Arguing toward peace, requires a few things

One: Letting go of your ego, meaning that one stops thinking about only about what they want. And why their right, actually hearing the other side. This can even be said in light of our political climate as well!  Who would have thunk? Once again I know it can be difficult to control our emotions when we are bitter, frustrated and angry. Lord knows, that I suck at this myself.

Its easy for me to blow and raise my voice, and even harder for me to step away and breath for a moment. Yet, that is what we must learn to do more and better. Scripture informs us that fruit of the spirit is:

Love

Joy

Peace

Forbearance

Kindness

Goodness

Faithfulness

Gentleness

And-self control.

Furthermore, scripture says Blessed are the peacemakers  (Matthew 5:9). The reality is, we could all do a lot better at being peace makers, that doesn’t mean holding firm to our own convictions, or stepping into battle when the time is right. But it does mean, that we learn to make peace with those we love. For example, my girlfriend and I have made an agreement not to go to bed angry, This is partly a biblical approach and partly logical.

I hate going to bad with any sort of anger or frustration it literally robs me of all joy, makes me toss and turn and takes me away from my true self. That usually leads me to call my girlfriend to apologies, which of course leads us both to feel at peace. Arguing toward peace, means sitting down, and calming talking through things, not screaming and holding onto how they hurt you or vise versa.

It’s about knowing that things are with fighting for, even when the world tells us to give up and start afresh. Not doing the relational hard work to reconcile our differences with one another. Arguing toward peace, in my opinion must become the new norm for us as a society.

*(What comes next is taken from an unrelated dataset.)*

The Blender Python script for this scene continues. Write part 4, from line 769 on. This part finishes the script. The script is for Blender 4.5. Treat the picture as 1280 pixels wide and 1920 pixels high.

And only when we have exhausted every option, is it worth giving up. In closing, I’d like to say also, that arguing toward peace Does NOT Mean allowing someone to walk all over you, cheat on you and even be physically abusive with you.  Arguing toward peace is a methodology,  that is to be used to facilitate healing in the lives of two people or even a group of people. But never under violent relational circumstances.